During a called meeting of the board Wednesday afternoon, NCSS School Superintendent Dr. Steve Whatley told the board about the rollback rate news. They had initially expected cuts of 10-14 percent and had begun working on the fiscal year 2011 budget accordingly.

"That’s going to amount to another $300,000 or more that we are going to have to absorb," said Whatley.

Information was also obtained late Monday evening about the elimination of the grant that has paid for the pre-k resource coordinator positions, of which there are 4.5 in Newton County. The position had been funded by a state grant but will be no longer the case.
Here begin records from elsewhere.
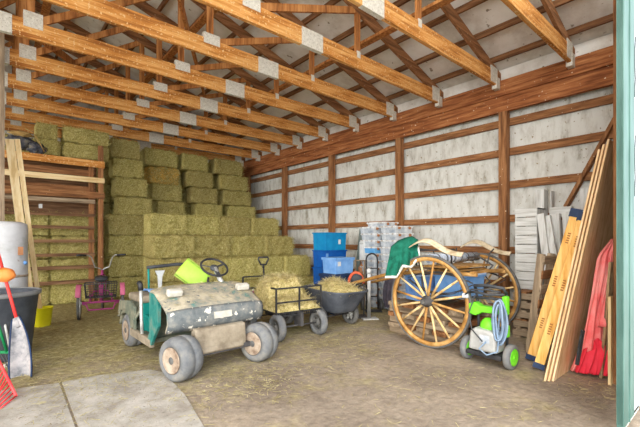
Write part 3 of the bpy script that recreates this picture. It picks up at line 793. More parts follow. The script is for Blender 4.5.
# steering
scx = .27
m = MB(); m.tube([(scx+.05, .50, .80), (scx, .74, 1.12)], .032); m.build('steering_column', 'chrome', gc)
mt = Matrix.Rotation(R(36), 3, 'X')
sw = MB(); sw.tube([Vector((scx, .75, 1.13))+mt @ Vector(((.18*math.cos(t)), .18*math.sin(t), 0)) for t in [2*PI*i/32 for i in range(32)]], .015, 8, closed=True)
swo = sw.build('steering_wheel', 'black', gc)
m = MB()
for t in (R(20), R(160), R(270)):
    m.beam(Vector((scx, .75, 1.12)), Vector((scx, .75, 1.13))+mt @ Vector((.18*math.cos(t), .18*math.sin(t), 0)), .05, .012)
m.lathe([(.055, -.02), (.06, 0), (.05, .02), (.01, .03)], c=(scx, .75, 1.12), n=18, mtx=mt)
m.build('spokes', 'blackp', swo)
m = MB(); m.tube([(scx-.08, .66, .86), (scx-.12, .70, .96), (scx-.1, .72, 1.0)], .014); m.build('shift_lever', 'black', gc)
# straw caught on the cowl
m = MB(); pts = []
for i in range(500):
    u, v = random.random(), random.uniform(.45, .95); p = Vector(cowl(u, v)); pts.append(p+Vector((0, 0, .018)))
m.blades(pts, (.03, .09), .005, .25); tag(m.build('straw_litter', 'strawpale', gc, recalc=False), kind='stuff')
# blue tarp strip on the seat
gm = Matrix.Translation((2.0, 4.06, 0)) @ Matrix.Rotation(R(1), 4, 'Z')
m = MB()
m.grid(lambda u, v: gm @ Vector((-.34+.66*u, .98+.22*v+.02*math.sin(9*u), .90+.012*math.sin(13*u+3*v)+.01*math.sin(21*v))), 30, 8)
m = MB(); m.grid(lambda u, v: gm @ Vector((-.40+.82*u, 1.25+.4*v+.02*math.sin(9*u), .775+.03*math.sin(PI*v)+.012*math.sin(13*u+3*v)+.008*math.sin(21*v))), 30, 10)
tag(m.build('blue_tarp', 'bluetarp', solid=.012), 'rumpled light blue tarp strip lying on the golf cart seat', 'tarp')
# lime cushion
cu = thing('lime_cushion', 'lime green vinyl cushion propped on the golf cart seat', 'cushion', PD(193, 275, 5.45))
cu.rotation_euler = (R(-14), R(38), -YAW+R(14))
def cushf(c, d, n=14):
    mb = MB()
    for axis in range(3):
        for sg in (-1, 1):
            def fn(u, v, axis=axis, sg=sg):
                a, b = (u-.5)*2, (v-.5)*2
                q = [0, 0, 0]; q[axis] = sg; q[(axis+1) % 3] = a; q[(axis+2) % 3] = b
                p = Vector(q)
                puff = 1+.25*(1-p.x**2)*(1-p.z**2)
                return (c[0]+p.x*d[0]/2*(1-.04*abs(p.z)**3), c[1]+p.y*d[1]/2*puff*(.6 if max(abs(p.x), abs(p.z)) > .98 else 1), c[2]+p.z*d[2]/2*(1-.04*abs(p.x)**3))
            mb.grid(fn, n, n)
    return mb
cushf((0, 0, 0), (.42, .08, .27)).build('pad', 'lime', cu, bevel=0)
MB().tube([(-.2, 0, -.15), (.2, 0, -.15), (.2, 0, .15), (-.2, 0, .15)], .008, 6, closed=True).build('piping', 'lime', cu)

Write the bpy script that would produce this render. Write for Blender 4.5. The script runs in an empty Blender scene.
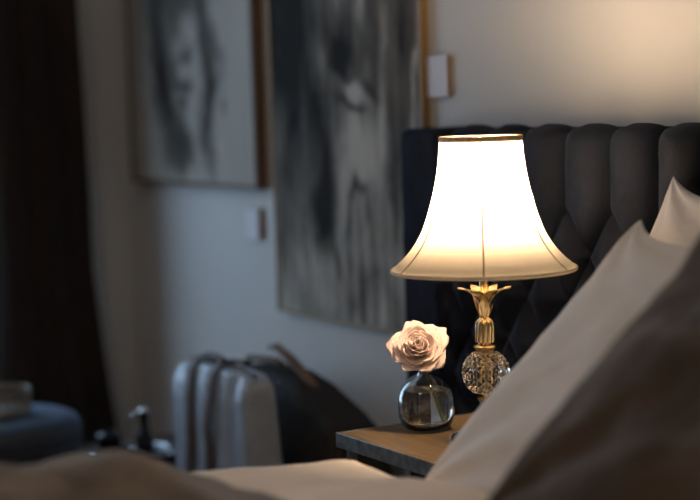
import bpy, bmesh, math, random
from mathutils import Vector, Matrix, noise
random.seed(7)
PI = math.pi
scene = bpy.context.scene
COL = scene.collection

# ------------------------------------------------------------------ helpers
def link(o, parent=None):
    COL.objects.link(o)
    if parent is not None:
        o.parent = parent
    return o

def tag(o, label=None, cat=None, group=None, kind=None):
    if label: o['label'] = label
    if cat: o['category'] = cat
    if group: o['group'] = group
    if kind: o['kind'] = kind
    return o

def empty(name, loc, label, cat, group=None, rot=(0, 0, 0)):
    o = bpy.data.objects.new(name, None)
    o.location = loc
    o.rotation_euler = rot
    o.empty_display_size = 0.05
    link(o)
    return tag(o, label, cat, group)

class MB:
    """collects vertices and faces of ONE mesh"""
    def __init__(s):
        s.v = []; s.f = []
    def add(s, verts, faces):
        n = len(s.v)
        s.v += [tuple(p) for p in verts]
        s.f += [tuple(i + n for i in f) for f in faces]
        return s
    def box(s, x0, x1, y0, y1, z0, z1, bev=0.0, seg=2):
        bm = bmesh.new()
        bmesh.ops.create_cube(bm, size=1)
        for v in bm.verts:
            v.co = Vector(((x0 + x1) / 2 + v.co.x * (x1 - x0), (y0 + y1) / 2 + v.co.y * (y1 - y0), (z0 + z1) / 2 + v.co.z * (z1 - z0)))
        if bev > 0:
            bmesh.ops.bevel(bm, geom=bm.edges[:], offset=bev, segments=seg, affect='EDGES', profile=0.5)
        bm.verts.ensure_lookup_table()
        for i, v in enumerate(bm.verts): v.index = i
        s.add([v.co.copy() for v in bm.verts], [[v.index for v in f.verts] for f in bm.faces])
        bm.free()
        return s
    def lathe(s, prof, seg=48, c=(0, 0, 0), ang=None, wob=None):
        """prof: list of (r, z) along the outline; closed by fans where r == 0"""
        vs = []; rings = []
        for (r, z) in prof:
            if r < 1e-7:
                rings.append([len(vs)]); vs.append((c[0], c[1], c[2] + z))
            else:
                ring = []
                for k in range(seg):
                    a = 2 * PI * k / seg
                    rr = r * (wob(a, z) if wob else 1)
                    ring.append(len(vs)); vs.append((c[0] + rr * math.cos(a), c[1] + rr * math.sin(a), c[2] + z))
                rings.append(ring)
        fs = []
        for a, b in zip(rings, rings[1:]):
            for k in range(seg):
                k2 = (k + 1) % seg
                if len(a) == 1 and len(b) == 1: continue
                if len(a) == 1: fs.append((a[0], b[k2], b[k]))
                elif len(b) == 1: fs.append((a[k], a[k2], b[0]))
                else: fs.append((a[k], a[k2], b[k2], b[k]))
        return s.add(vs, fs)
    def tube(s, pts, rad, seg=12, flat=1.0, up=None):
        """tube along points, rad number or list, flat squashes the second axis; capped"""
        pts = [Vector(p) for p in pts]
        n = len(pts)
        if not hasattr(rad, '__len__'): rad = [rad] * n
        vs = []; prev = None
        for i, p in enumerate(pts):
            t = (pts[min(i + 1, n - 1)] - pts[max(i - 1, 0)]).normalized()
            if up is not None: ref = Vector(up)
            elif prev is not None: ref = prev
            else: ref = Vector((0, 0, 1)) if abs(t.z) < .9 else Vector((1, 0, 0))
            a = (ref - t * ref.dot(t)).normalized(); prev = a
            b = t.cross(a)
            for k in range(seg):
                th = 2 * PI * k / seg
                vs.append(p + a * (rad[i] * flat * math.cos(th)) + b * (rad[i] * math.sin(th)))
        fs = []
        for i in range(n - 1):
            for k in range(seg):
                k2 = (k + 1) % seg
                fs.append((i * seg + k, i * seg + k2, (i + 1) * seg + k2, (i + 1) * seg + k))
        fs.append(tuple(reversed(range(seg))))
        fs.append(tuple((n - 1) * seg + k for k in range(seg)))
        return s.add(vs, fs)
    def grid(s, nu, nv, fn, closed_u=False):
        vs = [fn(i / (nu if closed_u else nu - 1), j / (nv - 1)) for j in range(nv) for i in range(nu)]
        fs = []
        for j in range(nv - 1):
            for i in range(nu if closed_u else nu - 1):
                i2 = (i + 1) % nu
                fs.append((j * nu + i, j * nu + i2, (j + 1) * nu + i2, (j + 1) * nu + i))
        return s.add(vs, fs)
    def mesh(s, name, mat, smooth=True, angle=None, weld=0.0, fix=True):
        me = bpy.data.meshes.new(name)
        me.from_pydata(s.v, [], s.f)
        bm = bmesh.new(); bm.from_mesh(me)
        if weld > 0: bmesh.ops.remove_doubles(bm, verts=bm.verts[:], dist=weld)
        if fix: bmesh.ops.recalc_face_normals(bm, faces=bm.faces[:])
        for f in bm.faces: f.smooth = smooth
        if smooth and angle is not None:
            for e in bm.edges:
                if len(e.link_faces) == 2 and e.calc_face_angle(0) > angle: e.smooth = False
        bm.to_mesh(me); bm.free()
        me.materials.append(mat)
        return me
    def obj(s, name, mat, parent=None, smooth=True, angle=math.radians(40), weld=0.0, loc=None, fix=True):
        o = bpy.data.objects.new(name, s.mesh(name, mat, smooth, angle, weld, fix))
        if loc: o.location = loc
        return link(o, parent)

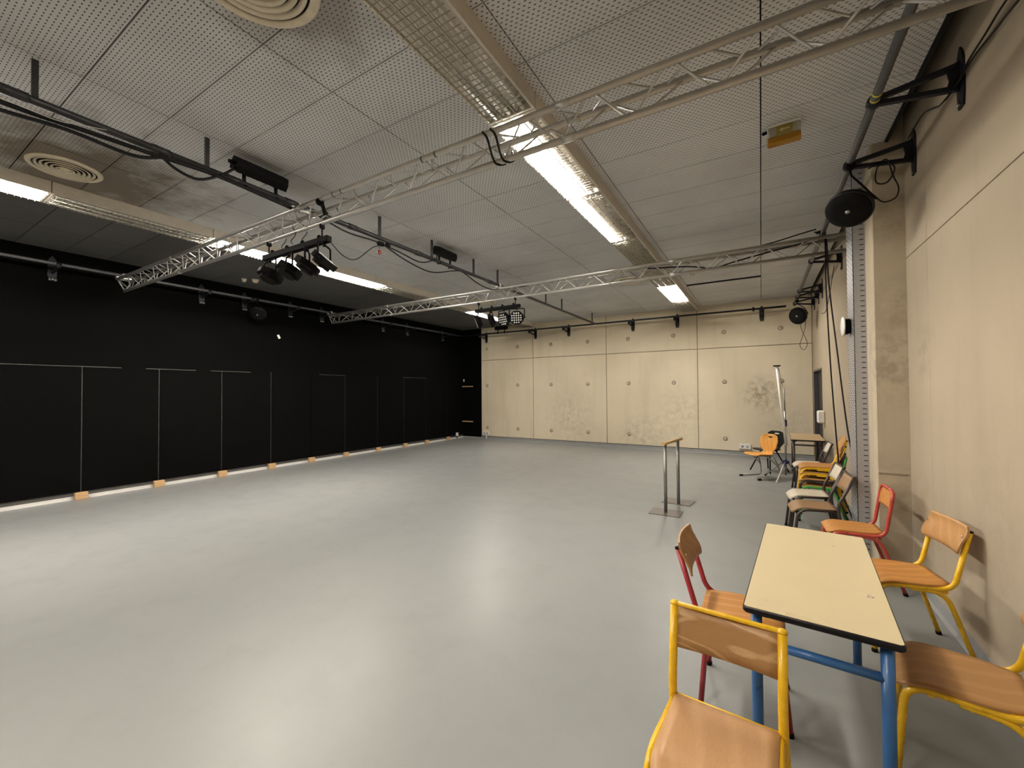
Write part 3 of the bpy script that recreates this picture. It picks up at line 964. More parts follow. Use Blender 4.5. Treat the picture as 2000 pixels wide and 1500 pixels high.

"What the state has done is cut that program by 50 percent, only allocating, from what information I’ve gotten, 200 resource coordinators from the state," said Whatley.

There will be a competitive grant that the state can apply for, but that grant will be open to whole communities and not reserved for school systems.

"Any group within Newton County could apply for some sort of pre-k resource coordinator and we would not be guaranteed of having any service in the school system," explained Whatley. "We had not cut those positions in the budget, so now we have 4.5 positions that are not funded and unless we can get some money from the competitive grant, those would be 4.5 positions we would pick up locally, and that’s at least $180,000. At this point I would not recommend that we add that back in," he said.

"I don’t think they ought to be in the budget," said District 1 council member Johnny Smith.

"If we kept these people and made them part of our general fund budget, we could use them as we see fit," said Dr. Dennis Carpenter, Deputy Superintendent for Operations. "They don’t have to go into the state pot if we pay for them."

"But that comes down to $180,000 and our budget will probably be hit $300,000," said District 3 board member Cathy Dobbs, and Carpenter concurred.

The grant is not open to apply for until July 1. Additionally, if Newton County were to receive the grant, it would be for only one person.